The biggest barrier to biogas project development has been the $5 to $12 per million Btu (MMBtu) needed to develop a high-Btu project. “When you compare the cost of RNG to fossil natural gas, especially with the current low rate of $3.50 or so Henry Hub pricing, how do you make those costs up in order to develop these projects?” Escudero asks. “The industry needs the incentives offered by policy programs like the federal renewable fuel standard and the state-level, low-carbon, clean fuel programs.” 

The RNG coalition he leads spearheaded the effort to get EPA to approve RNG transportation fuel as a cellulosic biofuel generating D3 RINs. “Last year, we testified before the U.S. EPA that there would be upwards of 100 million ethanol gallon equivalents of biogas generated for fuel purposes in 2014,” Escudero says. “The delayed RVO (renewable volume obligation) has impacted that, and reduced that number.” The coalition recently surveyed its members and reported to EPA in a late-February meeting that they expect to produce 212 million ethanol equivalent gallons in 2015 and 363 million ethanol equivalent gallons in 2016.

Market Dynamics
The ability to earn D3 RINs has significantly improved the economics for high-Btu RNG, says Randy Lack, chief marketing director for Element Markets LLC. The company specializes in the marketing of environmental commodities such as renewable energy credits, emissions, greenhouse gasses, renewable fuel credits and biogas. “We essentially partner up with biogas producers to take the biogas at the tailgate and do everything needed to realize the value,” Lack says.

Municipalities and small producers, he explains, generally do not have the capacity to handle all the details. Element Markets manages the agreements to generate renewable portfolio or renewable fuel credits. It manages the marketing of the RINs and hires the QAP (quality assurance) required by EPA for verification. Also, it can be difficult for a single player to establish itself with a large oil refiner looking to buy D3 RINs to fulfill its RVO quota. With its work in multiple environmental commodities, Element Markets has developed those relationships.

“I know that the market is still waiting on the RVO to be set, especially for 2015 and 2016,” he says. “We haven’t seen the buying interest by the refiners pick up to the extent that it will, once the RVO is published.” Refiners can meet their cellulosic obligation by buying and blending the fuel, buying D3 RINs or buying D5 RINs and paying the waiver price set by EPA. Thus the base value of a D3 RIN is a D5 plus the waiver credit, which is set in the RFS and adjusted based on the consumer price index.
The traded value of D3 RINs is much more difficult to determine. “Most of the transactions have been private party transactions and the D3 market isn’t a quoted market,” Lack says. “A reason for that is that in 2014, there were 33 million D3 RINs generated in a market that needs 18 billion-plus RINs for all types.  This is a very small sliver of a refiner’s compliance. And it’s a small enough amount of RINs that you are not going to see a bid-offer spread from a broker on a daily basis.”
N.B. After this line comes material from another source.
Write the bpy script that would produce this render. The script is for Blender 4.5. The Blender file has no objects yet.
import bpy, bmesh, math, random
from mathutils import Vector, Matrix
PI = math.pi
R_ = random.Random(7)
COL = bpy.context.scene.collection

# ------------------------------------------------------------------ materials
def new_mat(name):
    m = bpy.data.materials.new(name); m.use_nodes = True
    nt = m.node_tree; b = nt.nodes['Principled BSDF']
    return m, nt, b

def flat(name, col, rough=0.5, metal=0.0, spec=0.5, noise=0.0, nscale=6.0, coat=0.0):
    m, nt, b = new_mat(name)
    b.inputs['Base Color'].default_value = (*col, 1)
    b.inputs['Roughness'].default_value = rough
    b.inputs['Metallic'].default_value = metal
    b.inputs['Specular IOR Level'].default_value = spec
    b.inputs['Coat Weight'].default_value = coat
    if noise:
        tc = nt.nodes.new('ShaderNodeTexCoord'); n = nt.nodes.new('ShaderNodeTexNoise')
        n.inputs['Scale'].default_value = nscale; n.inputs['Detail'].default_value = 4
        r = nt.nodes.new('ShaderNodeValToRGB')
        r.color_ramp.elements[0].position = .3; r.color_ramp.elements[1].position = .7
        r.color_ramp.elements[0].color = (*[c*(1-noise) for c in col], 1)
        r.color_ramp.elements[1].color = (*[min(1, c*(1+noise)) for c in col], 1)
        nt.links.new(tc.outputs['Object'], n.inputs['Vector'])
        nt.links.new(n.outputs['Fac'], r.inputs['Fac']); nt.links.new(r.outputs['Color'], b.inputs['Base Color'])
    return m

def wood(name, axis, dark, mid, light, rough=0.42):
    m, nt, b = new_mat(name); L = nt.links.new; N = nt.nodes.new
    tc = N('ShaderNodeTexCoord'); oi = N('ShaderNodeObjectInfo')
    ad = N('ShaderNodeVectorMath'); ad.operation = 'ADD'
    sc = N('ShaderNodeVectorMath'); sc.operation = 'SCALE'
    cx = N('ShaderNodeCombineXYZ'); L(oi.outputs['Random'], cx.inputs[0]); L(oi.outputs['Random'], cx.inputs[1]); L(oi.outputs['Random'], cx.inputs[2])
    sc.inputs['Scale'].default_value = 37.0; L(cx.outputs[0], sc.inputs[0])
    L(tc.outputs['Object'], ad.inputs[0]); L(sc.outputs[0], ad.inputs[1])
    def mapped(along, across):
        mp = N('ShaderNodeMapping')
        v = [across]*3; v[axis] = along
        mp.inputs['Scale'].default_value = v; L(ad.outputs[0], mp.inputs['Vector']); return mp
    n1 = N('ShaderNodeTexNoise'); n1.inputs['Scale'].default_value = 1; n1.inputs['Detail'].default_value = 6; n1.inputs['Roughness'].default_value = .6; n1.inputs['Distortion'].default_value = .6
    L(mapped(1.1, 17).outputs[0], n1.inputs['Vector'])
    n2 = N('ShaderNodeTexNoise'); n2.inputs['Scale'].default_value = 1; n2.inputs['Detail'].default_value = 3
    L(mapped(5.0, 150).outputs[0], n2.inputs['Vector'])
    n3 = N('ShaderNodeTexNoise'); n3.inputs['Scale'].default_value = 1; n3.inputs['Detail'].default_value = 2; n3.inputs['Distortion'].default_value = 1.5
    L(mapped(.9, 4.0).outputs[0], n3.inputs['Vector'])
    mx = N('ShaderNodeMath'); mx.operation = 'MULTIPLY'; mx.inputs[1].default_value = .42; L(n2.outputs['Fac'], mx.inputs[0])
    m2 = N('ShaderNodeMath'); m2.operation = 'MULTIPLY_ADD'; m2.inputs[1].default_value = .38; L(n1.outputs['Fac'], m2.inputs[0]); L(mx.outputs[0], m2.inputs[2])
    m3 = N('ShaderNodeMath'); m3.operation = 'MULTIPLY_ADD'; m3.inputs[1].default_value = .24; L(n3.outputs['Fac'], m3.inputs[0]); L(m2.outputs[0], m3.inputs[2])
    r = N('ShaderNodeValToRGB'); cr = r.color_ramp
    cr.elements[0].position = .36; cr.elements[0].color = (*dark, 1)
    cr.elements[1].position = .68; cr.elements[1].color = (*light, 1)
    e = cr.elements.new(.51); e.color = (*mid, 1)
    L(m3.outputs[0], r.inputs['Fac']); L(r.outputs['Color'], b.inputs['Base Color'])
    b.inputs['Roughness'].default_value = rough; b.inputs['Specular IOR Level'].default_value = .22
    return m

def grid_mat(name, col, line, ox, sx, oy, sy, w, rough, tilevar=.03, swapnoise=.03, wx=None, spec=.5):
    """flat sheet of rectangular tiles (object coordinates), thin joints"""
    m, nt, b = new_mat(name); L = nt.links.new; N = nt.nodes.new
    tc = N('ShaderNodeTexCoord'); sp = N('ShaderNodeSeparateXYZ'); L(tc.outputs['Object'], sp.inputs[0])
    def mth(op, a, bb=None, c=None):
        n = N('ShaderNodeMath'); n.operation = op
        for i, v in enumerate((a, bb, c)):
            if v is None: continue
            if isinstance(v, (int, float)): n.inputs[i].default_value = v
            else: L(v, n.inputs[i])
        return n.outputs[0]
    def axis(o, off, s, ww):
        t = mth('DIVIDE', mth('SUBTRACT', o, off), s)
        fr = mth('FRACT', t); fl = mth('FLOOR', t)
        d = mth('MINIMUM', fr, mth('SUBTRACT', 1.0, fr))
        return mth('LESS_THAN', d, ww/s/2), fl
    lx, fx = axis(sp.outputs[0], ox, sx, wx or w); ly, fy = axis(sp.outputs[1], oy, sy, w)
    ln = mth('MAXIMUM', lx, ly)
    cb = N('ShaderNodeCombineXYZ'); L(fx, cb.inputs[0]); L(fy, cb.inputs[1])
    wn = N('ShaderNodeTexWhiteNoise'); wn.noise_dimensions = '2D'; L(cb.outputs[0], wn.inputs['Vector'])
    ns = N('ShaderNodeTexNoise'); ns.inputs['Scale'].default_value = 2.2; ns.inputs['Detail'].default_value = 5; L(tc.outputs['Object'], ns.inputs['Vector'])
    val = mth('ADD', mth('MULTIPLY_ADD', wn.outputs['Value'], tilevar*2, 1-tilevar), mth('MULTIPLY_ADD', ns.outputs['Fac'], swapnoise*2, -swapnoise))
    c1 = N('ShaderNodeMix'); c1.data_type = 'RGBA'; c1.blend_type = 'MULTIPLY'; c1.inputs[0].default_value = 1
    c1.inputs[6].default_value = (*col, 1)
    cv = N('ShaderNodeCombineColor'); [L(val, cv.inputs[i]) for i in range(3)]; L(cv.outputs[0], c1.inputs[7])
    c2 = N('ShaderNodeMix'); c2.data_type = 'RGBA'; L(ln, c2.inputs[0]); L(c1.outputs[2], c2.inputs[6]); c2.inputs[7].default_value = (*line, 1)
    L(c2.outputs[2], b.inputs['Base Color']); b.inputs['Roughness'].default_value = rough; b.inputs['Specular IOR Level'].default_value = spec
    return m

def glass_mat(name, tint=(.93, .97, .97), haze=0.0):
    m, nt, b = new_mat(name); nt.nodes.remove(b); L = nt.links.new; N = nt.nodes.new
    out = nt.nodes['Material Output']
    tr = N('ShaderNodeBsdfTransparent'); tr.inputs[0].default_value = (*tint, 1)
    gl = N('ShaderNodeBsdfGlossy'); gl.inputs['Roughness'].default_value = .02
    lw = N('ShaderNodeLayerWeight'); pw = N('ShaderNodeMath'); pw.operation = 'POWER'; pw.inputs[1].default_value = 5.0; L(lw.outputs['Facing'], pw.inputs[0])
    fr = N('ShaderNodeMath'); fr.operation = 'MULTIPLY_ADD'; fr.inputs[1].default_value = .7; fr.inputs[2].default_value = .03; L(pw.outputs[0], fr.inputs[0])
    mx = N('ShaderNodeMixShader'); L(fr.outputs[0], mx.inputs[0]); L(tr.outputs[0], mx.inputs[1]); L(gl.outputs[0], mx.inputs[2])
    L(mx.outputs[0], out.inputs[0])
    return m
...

The RINs value is a strong incentive. The average landfill site produces around 2,000 dekatherms a day, Lack says. (Each dekatherm earns about 11.73 RINs and 1 dekatherm equals 1 MMBtu). Thus, an average site would generate about 8.5 million RINs per year, if all the production were going to renewable transportation fuels. But the cost of extraction per MMBtu is highly variable and dependent upon not only the volume of gas produced, but its quality, and the proximity to a pipeline and the pipeline’s quality specifications. California, for instance, has tight pipeline specifications that double the capital expense for a project, compared to other states.
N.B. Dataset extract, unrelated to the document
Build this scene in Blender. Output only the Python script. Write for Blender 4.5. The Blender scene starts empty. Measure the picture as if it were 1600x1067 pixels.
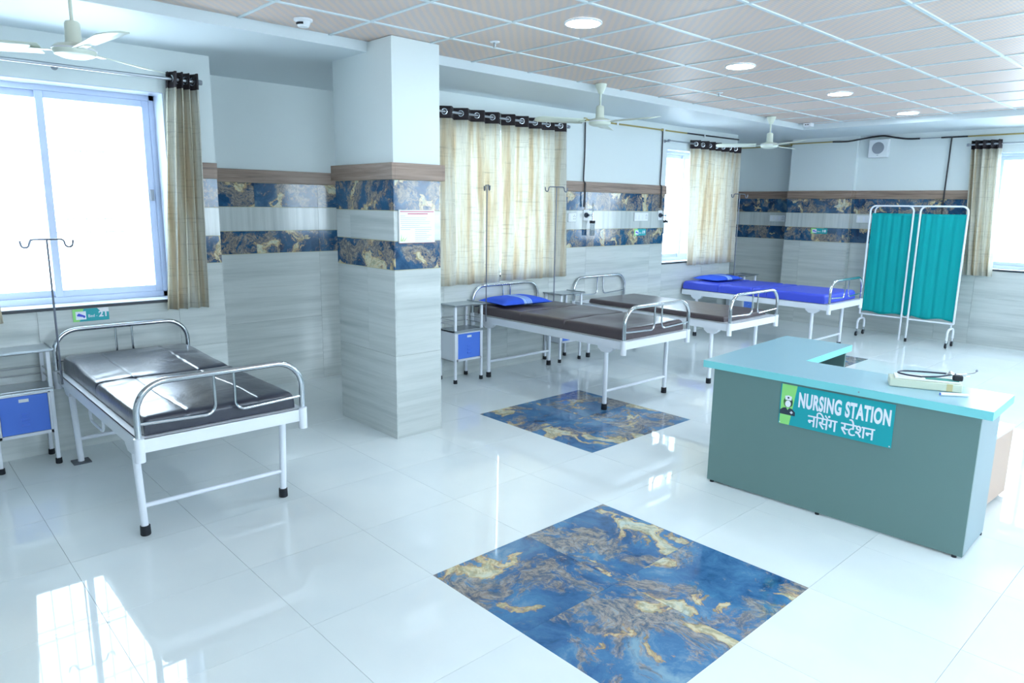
import bpy, bmesh, math, random
from mathutils import Vector, Matrix
random.seed(7)
sc = bpy.context.scene
COL = sc.collection
R = math.radians
PI = math.pi

# ------------------------------------------------------------------ camera
F_PX = 1104.2
YAW, PITCH, ROLL = R(137.07), R(10.915), R(0.856)
CAM_POS = Vector((2.4123, -2.9712, 1.6675))
fwd = Vector((math.cos(YAW) * math.cos(PITCH), math.sin(YAW) * math.cos(PITCH), -math.sin(PITCH)))
rgt = fwd.cross(Vector((0, 0, 1))).normalized()
upv = rgt.cross(fwd)
cr, sr = math.cos(ROLL), math.sin(ROLL)
rg2 = cr * rgt + sr * upv
up2 = -sr * rgt + cr * upv
cam_d = bpy.data.cameras.new('camera')
cam_d.sensor_width = 36
cam_d.lens = F_PX / 1600 * 36
cam_d.clip_start = 0.05
cam = bpy.data.objects.new('camera', cam_d)
COL.objects.link(cam)
M = Matrix((rg2, up2, -fwd)).transposed().to_4x4()
M.translation = CAM_POS
cam.matrix_world = M
sc.camera = cam

# ------------------------------------------------------------------ sky, exposure
SKY = 6.0
LAMP = 60.0
w = bpy.data.worlds.new('sky')
sc.world = w
w.use_nodes = True
bg = w.node_tree.nodes['Background']
bg.inputs[0].default_value = (0.70, 0.87, 1.0, 1)
bg.inputs[1].default_value = SKY
sc.view_settings.view_transform = 'Standard'
sc.view_settings.look = 'None'
sc.view_settings.gamma = 1
sc.view_settings.use_curve_mapping = False
sc.view_settings.exposure = 1.16

# ------------------------------------------------------------------ dimensions
XW = -2.963          # window wall (left)
XR = -3.73           # back of its recesses
YF = 7.45            # far wall
XE = 4.2             # right wall (behind the camera's right)
YS = -4.2            # wall behind the camera
ZC = 2.738           # tiled ceiling
ZS = 2.675           # plaster soffit along the walls
T = 0.6
REC = [(-0.955, 0.75), (6.28, 7.62)]   # recesses of the left wall in Y


# ------------------------------------------------------------------ materials
def s2l(c):
    return tuple((x / 12.92 if x <= 0.04045 else ((x + 0.055) / 1.055) ** 2.4) for x in (v / 255 for v in c))


MATS = {}


def mat(name, rgb, rough=0.5, metal=0.0, spec=0.5, emit=0.0):
    if name in MATS:
        return MATS[name]
    m = bpy.data.materials.new(name)
    m.use_nodes = True
    b = m.node_tree.nodes['Principled BSDF']
    c = s2l(rgb)
    b.inputs['Base Color'].default_value = (*c, 1)
    b.inputs['Roughness'].default_value = rough
    b.inputs['Metallic'].default_value = metal
    b.inputs['Specular IOR Level'].default_value = spec
    if emit:
        b.inputs['Emission Color'].default_value = (*c, 1)
        b.inputs['Emission Strength'].default_value = emit
    MATS[name] = m
    return m


def nd(m, t, **kw):
    n = m.node_tree.nodes.new(t)
    for k, v in kw.items():
        setattr(n, k, v)
    return n


def lk(m, a, b):
    m.node_tree.links.new(a, b)


def bsdf(m):
    return m.node_tree.nodes['Principled BSDF']


def ramp(m, stops):
    r = nd(m, 'ShaderNodeValToRGB')
    e = r.color_ramp.elements
    while len(e) < len(stops):
        e.new(0.5)
    for k, (p, c) in enumerate(stops):
        e[k].position = p
        e[k].color = (*s2l(c), 1)
    return r


def pos_vec(m, scale=(1, 1, 1), rnd=True):
    """world position (+ a random offset per piece), scaled"""
    g = nd(m, 'ShaderNodeNewGeometry')
    src = g.outputs['Position']
    if rnd:
        oi = nd(m, 'ShaderNodeObjectInfo')
        mu = nd(m, 'ShaderNodeVectorMath', operation='SCALE')
        cmb = nd(m, 'ShaderNodeCombineXYZ')
        for i in range(3):
            lk(m, oi.outputs['Random'], cmb.inputs[i])
        lk(m, cmb.outputs[0], mu.inputs[0])
        mu.inputs['Scale'].default_value = 37.0
        ad = nd(m, 'ShaderNodeVectorMath', operation='ADD')
        lk(m, src, ad.inputs[0])
        lk(m, mu.outputs[0], ad.inputs[1])
        src = ad.outputs[0]
    mp = nd(m, 'ShaderNodeMapping')
    mp.inputs['Scale'].default_value = scale
    lk(m, src, mp.inputs['Vector'])
    return mp.outputs[0]


def noise(m, vec, scale, detail=4, rough=0.55, dist=0.0):
    n = nd(m, 'ShaderNodeTexNoise')
    n.inputs['Scale'].default_value = scale
    n.inputs['Detail'].default_value = detail
    n.inputs['Roughness'].default_value = rough
    n.inputs['Distortion'].default_value = dist
    lk(m, vec, n.inputs['Vector'])
    return n.outputs['Fac']


def mixc(m, fac, a, b, blend='MIX'):
    x = nd(m, 'ShaderNodeMix', data_type='RGBA', blend_type=blend)
    if isinstance(fac, float):
        x.inputs[0].default_value = fac
    else:
        lk(m, fac, x.inputs[0])
    for sck, v in ((x.inputs[6], a), (x.inputs[7], b)):
        if isinstance(v, tuple):
            sck.default_value = (*s2l(v), 1)
        else:
            lk(m, v, sck)
    return x.outputs[2]


def bump(m, h, strength=0.1, dist=0.01):
    b = nd(m, 'ShaderNodeBump')
    b.inputs['Strength'].default_value = strength
    b.inputs['Distance'].default_value = dist
    lk(m, h, b.inputs['Height'])
    lk(m, b.outputs[0], bsdf(m).inputs['Normal'])


# polished white floor tile
m = mat('floor_white', (226, 233, 234), 0.035, spec=0.55)
v = pos_vec(m)
r = ramp(m, [(0.3, (222, 230, 232)), (0.7, (232, 238, 238))])
lk(m, noise(m, v, 1.6, 3), r.inputs[0])
lk(m, r.outputs[0], bsdf(m).inputs['Base Color'])
mat('grout', (150, 158, 160), 0.8)
mat('grout_gold', (188, 182, 140), 0.6)


def marble(name, rough, k=1.0, pal=((26, 56, 96), (50, 96, 142), (76, 126, 168), (132, 166, 186))):
    m = mat(name, (40, 90, 150), rough, spec=0.5)
    v = pos_vec(m)
    warp = nd(m, 'ShaderNodeTexNoise')
    warp.inputs['Scale'].default_value = 2.2 * k
    warp.inputs['Detail'].default_value = 5
    lk(m, v, warp.inputs['Vector'])
    ws = nd(m, 'ShaderNodeVectorMath', operation='SCALE')
    lk(m, warp.outputs['Color'], ws.inputs[0])
    ws.inputs['Scale'].default_value = 0.55
    va = nd(m, 'ShaderNodeVectorMath', operation='ADD')
    lk(m, v, va.inputs[0])
    lk(m, ws.outputs[0], va.inputs[1])
    v2 = va.outputs[0]
    # blue ground
    blue = ramp(m, [(0.30, pal[0]), (0.42, pal[1]), (0.56, pal[2]), (0.68, pal[3])])
    lk(m, noise(m, v2, 3.0 * k, 8, 0.68), blue.inputs[0])
    # granular grey-brown fields
    p2 = noise(m, v2, 2.1 * k, 10, 0.74, 0.3)
    pr2 = ramp(m, [(0.0, (0, 0, 0)), (0.495, (0, 0, 0)), (0.54, (225, 225, 225)), (1.0, (225, 225, 225))])
    lk(m, p2, pr2.inputs[0])
    br = ramp(m, [(0.36, (66, 84, 104)), (0.47, (128, 122, 116)), (0.54, (172, 152, 130)), (0.64, (176, 178, 168)), (0.72, (96, 128, 156))])
    lk(m, noise(m, v2, 26 * k, 6, 0.75), br.inputs[0])
    c = mixc(m, pr2.outputs[0], blue.outputs[0], br.outputs[0])
    # cream islands with a rusty rim
    p1 = noise(m, v2, 2.9 * k, 6, 0.60, 0.5)
    rim = ramp(m, [(0.0, (0, 0, 0)), (0.575, (0, 0, 0)), (0.59, (255, 255, 255)), (1.0, (255, 255, 255))])
    lk(m, p1, rim.inputs[0])
    isl = ramp(m, [(0.58, (178, 140, 104)), (0.605, (206, 190, 152)), (0.65, (214, 208, 178)), (0.72, (196, 206, 196))])
    lk(m, p1, isl.inputs[0])
    speck = ramp(m, [(0.40, (150, 160, 160)), (0.55, (255, 255, 255))])
    lk(m, noise(m, v2, 22 * k, 4, 0.7), speck.inputs[0])
    c = mixc(m, rim.outputs[0], c, mixc(m, 0.6, isl.outputs[0], speck.outputs[0], 'MULTIPLY'))
    lk(m, c, bsdf(m).inputs['Base Color'])
    return m


marble('marble_floor', 0.05, 0.95)
marble('marble_wall', 0.09, 1.5, ((18, 40, 66), (34, 72, 108), (52, 94, 130), (104, 132, 150)))


def travertine(name, scale):
    m = mat(name, (180, 190, 186), 0.10, spec=0.5)
    v = pos_vec(m, scale)
    r = ramp(m, [(0.25, (172, 180, 180)), (0.45, (194, 200, 198)), (0.6, (206, 211, 209)), (0.8, (186, 190, 187))])
    lk(m, noise(m, v, 1.0, 7, 0.66, 0.0), r.inputs[0])
    pit = ramp(m, [(0.0, (0, 0, 0)), (0.66, (0, 0, 0)), (0.72, (120, 120, 120)), (1, (150, 150, 150))])
    lk(m, noise(m, v, 2.6, 8, 0.75), pit.inputs[0])
    c = mixc(m, pit.outputs[0], r.outputs[0], (128, 126, 116))
    lk(m, c, bsdf(m).inputs['Base Color'])
    return m


travertine('travertine', (0.7, 0.7, 17))
travertine('travertine_upright', (20, 20, 0.8))

m = mat('paint_white', (222, 230, 230), 0.55, spec=0.3)
mat('paint_soffit', (214, 224, 228), 0.5, spec=0.3)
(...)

How fast RNG for transportation will grow also depends upon multiple factors in the power market. “In the old days, when we had high electric prices, high natural gas and high-priced RECs, you were getting really nice long-term power purchase agreements,” Lack says. Today, especially in the Midwest and Southeast markets, there are no good long-term price contracts for renewable power. The large CAPEX for high-Btu is another factor. “In power, you can scale very well,” Lack says. “You put on one engine or two engines or more.” There’s an absolute economy of scale for gas upgrades, however. “You cannot realistically do a high-Btu project, meaning into a pipeline, on a small-scale landfill project.”

“The move to D3 is certainly motivating new development of biogas, but it’s going to be hard to develop these facilities,” he says. The lack of long-term offtakes is one factor, as well as RFS uncertainties. “It takes a company with a large balance sheet and the ability to take on some regulatory and legislative risk to come in and develop these projects and make the investment, predicated upon selling RINs.”

The market for RNG is there, he adds. “When diesel prices were higher, there was a tremendous adoption of CNG and LNG structure across the U.S. It happened pretty quickly, led by companies like UPS and Waste Management and Republic Waste. A lot of larger fleets made conversions and are using significant amounts of CNG or LNG.   And that far outstrips the biogas supply.”

In supplying renewable content to natural gas, RNG is not competing with other biofuels, Lack points out, and the biogas and cellulosic ethanol producers have become brethren. “We’re not fighting. We’re not keeping information from each other. We’re at the table together. We want the cellulosic program to stay.” Indeed, cellulosic biogas has instantly boosted the volume of cellulosic biofuel, muting the critics somewhat. “We’re going to give the cellulosic ethanol industry more time to ramp up and get to larger production volumes,” Lack says. “We’re producing a zero carbon fuel, which EPA loves, into what has been an undersupplied and criticized market. I think the efforts of the biogas industry are going to do a lot to ensure the cellulosic market is functioning well.”